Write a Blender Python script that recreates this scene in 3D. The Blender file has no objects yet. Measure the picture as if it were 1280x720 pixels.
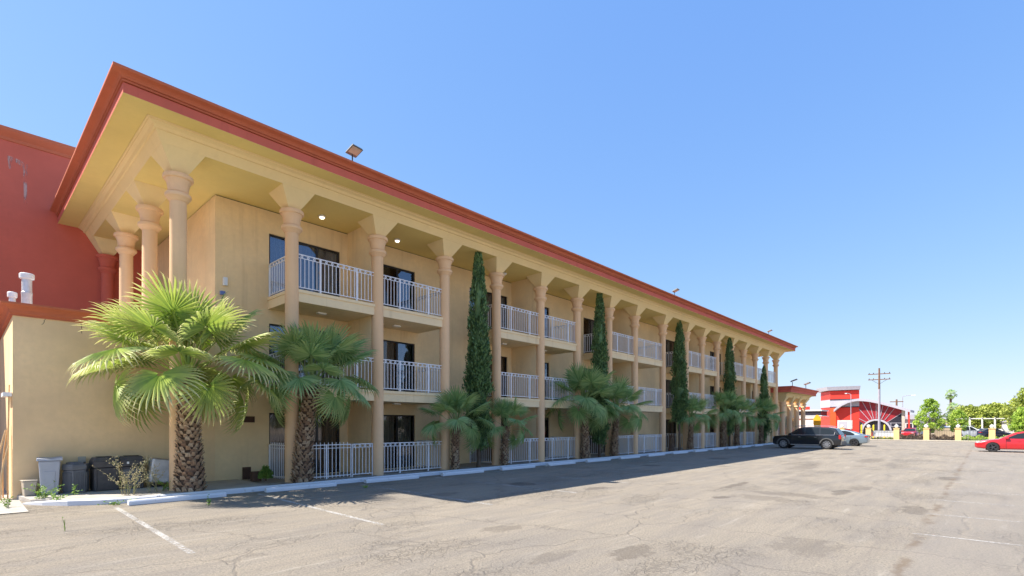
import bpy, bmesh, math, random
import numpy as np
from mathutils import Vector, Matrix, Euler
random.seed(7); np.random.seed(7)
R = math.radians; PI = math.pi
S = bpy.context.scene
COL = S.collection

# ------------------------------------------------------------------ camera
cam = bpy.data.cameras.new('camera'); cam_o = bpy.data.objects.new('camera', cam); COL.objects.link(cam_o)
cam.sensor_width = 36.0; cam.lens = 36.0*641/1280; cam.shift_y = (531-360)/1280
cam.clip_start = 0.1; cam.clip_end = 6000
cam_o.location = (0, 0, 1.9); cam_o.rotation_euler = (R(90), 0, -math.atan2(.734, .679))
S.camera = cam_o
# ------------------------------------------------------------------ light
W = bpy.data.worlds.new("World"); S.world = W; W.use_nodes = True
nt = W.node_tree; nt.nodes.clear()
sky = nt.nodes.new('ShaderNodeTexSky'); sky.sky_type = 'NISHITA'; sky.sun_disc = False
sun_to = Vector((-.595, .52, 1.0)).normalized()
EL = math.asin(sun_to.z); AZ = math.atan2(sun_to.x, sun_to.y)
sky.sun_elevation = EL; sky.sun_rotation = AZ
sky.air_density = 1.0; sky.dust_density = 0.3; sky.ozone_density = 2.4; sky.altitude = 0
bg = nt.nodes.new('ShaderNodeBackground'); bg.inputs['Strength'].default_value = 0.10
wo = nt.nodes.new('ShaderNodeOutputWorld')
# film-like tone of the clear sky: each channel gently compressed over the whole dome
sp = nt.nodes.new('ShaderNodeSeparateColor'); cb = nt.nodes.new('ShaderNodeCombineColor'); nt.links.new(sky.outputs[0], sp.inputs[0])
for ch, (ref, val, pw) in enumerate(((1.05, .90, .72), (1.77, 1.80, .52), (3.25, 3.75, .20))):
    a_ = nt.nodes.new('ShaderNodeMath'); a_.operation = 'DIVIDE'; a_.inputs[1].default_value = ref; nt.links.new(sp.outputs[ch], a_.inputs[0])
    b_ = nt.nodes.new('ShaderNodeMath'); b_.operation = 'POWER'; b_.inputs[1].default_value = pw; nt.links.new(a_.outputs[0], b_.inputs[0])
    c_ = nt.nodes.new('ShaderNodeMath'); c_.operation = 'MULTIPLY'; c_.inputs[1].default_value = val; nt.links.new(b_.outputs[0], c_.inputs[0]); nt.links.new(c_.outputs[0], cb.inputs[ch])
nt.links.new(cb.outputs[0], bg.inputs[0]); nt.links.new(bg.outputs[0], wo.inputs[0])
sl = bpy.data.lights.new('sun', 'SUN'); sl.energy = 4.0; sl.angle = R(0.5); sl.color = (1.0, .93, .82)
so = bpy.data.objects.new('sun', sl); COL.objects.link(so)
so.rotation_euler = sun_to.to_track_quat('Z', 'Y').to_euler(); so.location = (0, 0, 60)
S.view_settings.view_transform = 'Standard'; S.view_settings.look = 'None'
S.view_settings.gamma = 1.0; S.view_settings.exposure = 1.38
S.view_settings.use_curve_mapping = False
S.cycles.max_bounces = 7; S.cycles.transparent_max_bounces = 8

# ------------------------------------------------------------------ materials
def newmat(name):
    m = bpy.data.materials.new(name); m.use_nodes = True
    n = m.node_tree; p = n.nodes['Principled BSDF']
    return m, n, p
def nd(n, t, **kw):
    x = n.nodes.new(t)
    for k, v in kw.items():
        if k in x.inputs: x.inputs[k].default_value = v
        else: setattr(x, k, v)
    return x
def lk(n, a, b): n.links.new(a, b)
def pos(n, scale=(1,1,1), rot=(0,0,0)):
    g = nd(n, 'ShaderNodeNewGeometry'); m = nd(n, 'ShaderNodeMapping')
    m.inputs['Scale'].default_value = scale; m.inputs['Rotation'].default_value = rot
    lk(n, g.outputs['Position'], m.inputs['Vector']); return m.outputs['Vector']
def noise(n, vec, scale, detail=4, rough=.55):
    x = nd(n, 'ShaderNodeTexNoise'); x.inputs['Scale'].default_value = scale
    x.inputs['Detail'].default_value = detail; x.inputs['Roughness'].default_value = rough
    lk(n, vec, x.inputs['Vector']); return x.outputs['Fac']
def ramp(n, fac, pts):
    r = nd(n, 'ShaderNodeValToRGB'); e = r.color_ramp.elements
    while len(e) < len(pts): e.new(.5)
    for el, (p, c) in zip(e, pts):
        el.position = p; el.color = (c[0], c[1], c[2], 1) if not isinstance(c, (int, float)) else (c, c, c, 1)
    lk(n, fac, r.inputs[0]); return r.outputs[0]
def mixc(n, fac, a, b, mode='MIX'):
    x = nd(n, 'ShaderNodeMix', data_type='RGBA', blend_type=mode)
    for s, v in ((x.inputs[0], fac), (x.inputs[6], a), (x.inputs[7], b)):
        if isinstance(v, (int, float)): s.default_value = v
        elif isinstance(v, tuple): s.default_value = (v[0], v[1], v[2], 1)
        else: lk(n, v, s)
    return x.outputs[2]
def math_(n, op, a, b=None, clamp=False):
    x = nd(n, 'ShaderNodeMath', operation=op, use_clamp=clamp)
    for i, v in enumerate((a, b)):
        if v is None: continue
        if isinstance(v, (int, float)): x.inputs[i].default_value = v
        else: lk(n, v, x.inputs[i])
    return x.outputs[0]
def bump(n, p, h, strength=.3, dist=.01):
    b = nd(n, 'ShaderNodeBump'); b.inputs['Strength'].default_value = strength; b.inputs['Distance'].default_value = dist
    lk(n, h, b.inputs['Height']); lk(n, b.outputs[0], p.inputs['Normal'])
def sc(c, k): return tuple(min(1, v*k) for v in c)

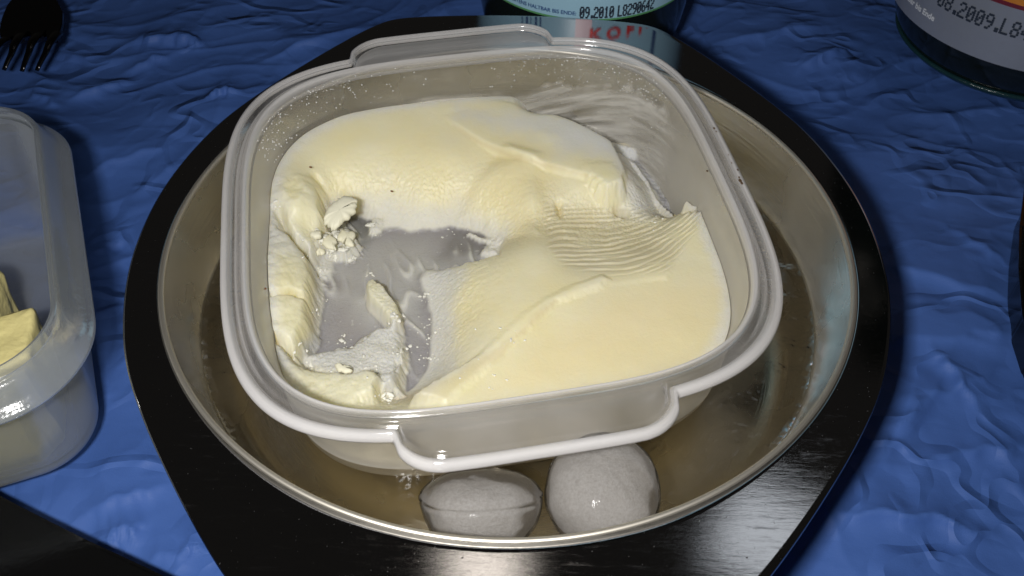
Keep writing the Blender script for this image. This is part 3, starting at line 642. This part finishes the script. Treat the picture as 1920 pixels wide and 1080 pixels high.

● ● ● ● ● ● ●

Given exercise:
Reproduce the listing above exactly, excluding all pictures.

Solution below:
Write a Blender Python script that recreates this scene in 3D. The Blender file has no objects yet. Measure the picture as if it were 1280x720 pixels.
import bpy, bmesh, math, random
import numpy as np
from mathutils import Vector, Matrix, Euler
random.seed(7); np.random.seed(7)
R = math.radians; PI = math.pi
S = bpy.context.scene
COL = S.collection

# ------------------------------------------------------------------ camera
cam = bpy.data.cameras.new('camera'); cam_o = bpy.data.objects.new('camera', cam); COL.objects.link(cam_o)
cam.sensor_width = 36.0; cam.lens = 36.0*641/1280; cam.shift_y = (531-360)/1280
cam.clip_start = 0.1; cam.clip_end = 6000
cam_o.location = (0, 0, 1.9); cam_o.rotation_euler = (R(90), 0, -math.atan2(.734, .679))
S.camera = cam_o
# ------------------------------------------------------------------ light
W = bpy.data.worlds.new("World"); S.world = W; W.use_nodes = True
nt = W.node_tree; nt.nodes.clear()
sky = nt.nodes.new('ShaderNodeTexSky'); sky.sky_type = 'NISHITA'; sky.sun_disc = False
sun_to = Vector((-.595, .52, 1.0)).normalized()
EL = math.asin(sun_to.z); AZ = math.atan2(sun_to.x, sun_to.y)
sky.sun_elevation = EL; sky.sun_rotation = AZ
sky.air_density = 1.0; sky.dust_density = 0.3; sky.ozone_density = 2.4; sky.altitude = 0
bg = nt.nodes.new('ShaderNodeBackground'); bg.inputs['Strength'].default_value = 0.10
wo = nt.nodes.new('ShaderNodeOutputWorld')
# film-like tone of the clear sky: each channel gently compressed over the whole dome
sp = nt.nodes.new('ShaderNodeSeparateColor'); cb = nt.nodes.new('ShaderNodeCombineColor'); nt.links.new(sky.outputs[0], sp.inputs[0])
for ch, (ref, val, pw) in enumerate(((1.05, .90, .72), (1.77, 1.80, .52), (3.25, 3.75, .20))):
    a_ = nt.nodes.new('ShaderNodeMath'); a_.operation = 'DIVIDE'; a_.inputs[1].default_value = ref; nt.links.new(sp.outputs[ch], a_.inputs[0])
    b_ = nt.nodes.new('ShaderNodeMath'); b_.operation = 'POWER'; b_.inputs[1].default_value = pw; nt.links.new(a_.outputs[0], b_.inputs[0])
    c_ = nt.nodes.new('ShaderNodeMath'); c_.operation = 'MULTIPLY'; c_.inputs[1].default_value = val; nt.links.new(b_.outputs[0], c_.inputs[0]); nt.links.new(c_.outputs[0], cb.inputs[ch])
nt.links.new(cb.outputs[0], bg.inputs[0]); nt.links.new(bg.outputs[0], wo.inputs[0])
sl = bpy.data.lights.new('sun', 'SUN'); sl.energy = 4.0; sl.angle = R(0.5); sl.color = (1.0, .93, .82)
so = bpy.data.objects.new('sun', sl); COL.objects.link(so)
so.rotation_euler = sun_to.to_track_quat('Z', 'Y').to_euler(); so.location = (0, 0, 60)
S.view_settings.view_transform = 'Standard'; S.view_settings.look = 'None'
S.view_settings.gamma = 1.0; S.view_settings.exposure = 1.38
S.view_settings.use_curve_mapping = False
S.cycles.max_bounces = 7; S.cycles.transparent_max_bounces = 8

# ------------------------------------------------------------------ materials
def newmat(name):
    m = bpy.data.materials.new(name); m.use_nodes = True
    n = m.node_tree; p = n.nodes['Principled BSDF']
    return m, n, p
def nd(n, t, **kw):
    x = n.nodes.new(t)
    for k, v in kw.items():
        if k in x.inputs: x.inputs[k].default_value = v
        else: setattr(x, k, v)
    return x
def lk(n, a, b): n.links.new(a, b)
def pos(n, scale=(1,1,1), rot=(0,0,0)):
    g = nd(n, 'ShaderNodeNewGeometry'); m = nd(n, 'ShaderNodeMapping')
    m.inputs['Scale'].default_value = scale; m.inputs['Rotation'].default_value = rot
    lk(n, g.outputs['Position'], m.inputs['Vector']); return m.outputs['Vector']
def noise(n, vec, scale, detail=4, rough=.55):
    x = nd(n, 'ShaderNodeTexNoise'); x.inputs['Scale'].default_value = scale
    x.inputs['Detail'].default_value = detail; x.inputs['Roughness'].default_value = rough
    lk(n, vec, x.inputs['Vector']); return x.outputs['Fac']
def ramp(n, fac, pts):
    r = nd(n, 'ShaderNodeValToRGB'); e = r.color_ramp.elements
    while len(e) < len(pts): e.new(.5)
    for el, (p, c) in zip(e, pts):
        el.position = p; el.color = (c[0], c[1], c[2], 1) if not isinstance(c, (int, float)) else (c, c, c, 1)
    lk(n, fac, r.inputs[0]); return r.outputs[0]
def mixc(n, fac, a, b, mode='MIX'):
    x = nd(n, 'ShaderNodeMix', data_type='RGBA', blend_type=mode)
    for s, v in ((x.inputs[0], fac), (x.inputs[6], a), (x.inputs[7], b)):
        if isinstance(v, (int, float)): s.default_value = v
        elif isinstance(v, tuple): s.default_value = (v[0], v[1], v[2], 1)
        else: lk(n, v, s)
    return x.outputs[2]
def math_(n, op, a, b=None, clamp=False):
    x = nd(n, 'ShaderNodeMath', operation=op, use_clamp=clamp)
    for i, v in enumerate((a, b)):
        if v is None: continue
        if isinstance(v, (int, float)): x.inputs[i].default_value = v
        else: lk(n, v, x.inputs[i])
    return x.outputs[0]
def bump(n, p, h, strength=.3, dist=.01):
    b = nd(n, 'ShaderNodeBump'); b.inputs['Strength'].default_value = strength; b.inputs['Distance'].default_value = dist
    lk(n, h, b.inputs['Height']); lk(n, b.outputs[0], p.inputs['Normal'])
def sc(c, k): return tuple(min(1, v*k) for v in c)

Keep writing the Blender script for this image. This is part 3, starting at line 642. This part finishes the script. Treat the picture as 1920 pixels wide and 1080 pixels high.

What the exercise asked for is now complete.